Device Name | Cores | Comments |
---|---|---|
Quadro RTX 6000 | 4608 | |
TITAN RTX | 4608 | |
Tesla V100 | 5120 | |
Tesla P100 | 3584 | |
Tesla T4 | 2560 | |
Quadro M5000 | 2048 | |
GeForce RTX 3090 | 10496 | |
GeForce RTX 3080 | 8704 | |
GeForce RTX 3070 | 5888 | |
GeForce RTX 2080 Ti | 4352 | |
GeForce RTX 2080 SUPER | 3072 | |
GeForce RTX 2080 | 2944 | |
GeForce RTX 2070 SUPER | 2560 | |
GeForce GTX 1080 Ti | 3584 | |
GeForce GTX 1080 | 2560 | |
GeForce GTX 2060 | 1920 | |
GeForce GTX 1660 Ti | 1536 | |
GeForce GTX 1060 | 1280 | |
GeForce GTX 1650 SUPER | 1280 | |
GeForce GTX 1650 | 896 | |
gfx1010 | 2560 | AMD RX 5700 XT |
gfx906 | 7400 | AMD RADEON VII |
------------------------ | ------- | ---------------- |
RUSTFLAGS="-C target-cpu=native" cargo test --release --all
To run using CUDA and OpenCL, you can use:
RUSTFLAGS="-C target-cpu=native" cargo test --release --all --features cuda,opencl
To run the multiexp_consistency test you can use:
RUST_LOG=info cargo test --features cuda,opencl -- --exact multiexp::gpu_multiexp_consistency --nocapture
Bellperson uses rust-gpu-tools
as its CUDA/OpenCL backend, therefore you may see a
directory named ~/.rust-gpu-tools
in your home folder, which contains the
compiled binaries of OpenCL kernels used in this repository.
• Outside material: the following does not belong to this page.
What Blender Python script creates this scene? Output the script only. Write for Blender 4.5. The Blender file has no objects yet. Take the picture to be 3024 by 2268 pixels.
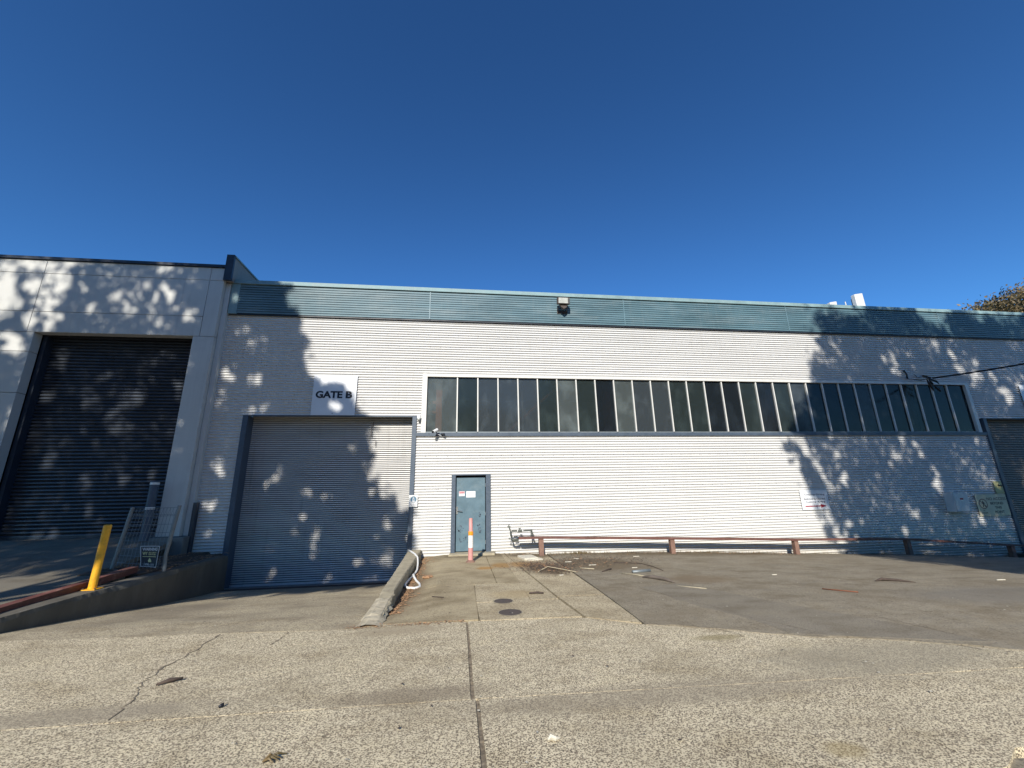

The instance aggregation provided by groth16::aggregate::prove::aggregate_proofs_and_instances()
has not yet been
audited so should be used with caution. It is not recommended to use instance aggregation in production until it has
been audited.
Licensed under either of
- Apache License, Version 2.0, |LICENSE-APACHE or http://www.apache.org/licenses/LICENSE-2.0)
- MIT license (LICENSE-MIT or http://opensource.org/licenses/MIT)
at your option.
Unless you explicitly state otherwise, any contribution intentionally submitted for inclusion in the work by you, as defined in the Apache-2.0 license, shall be dual licensed as above, without any additional terms or conditions.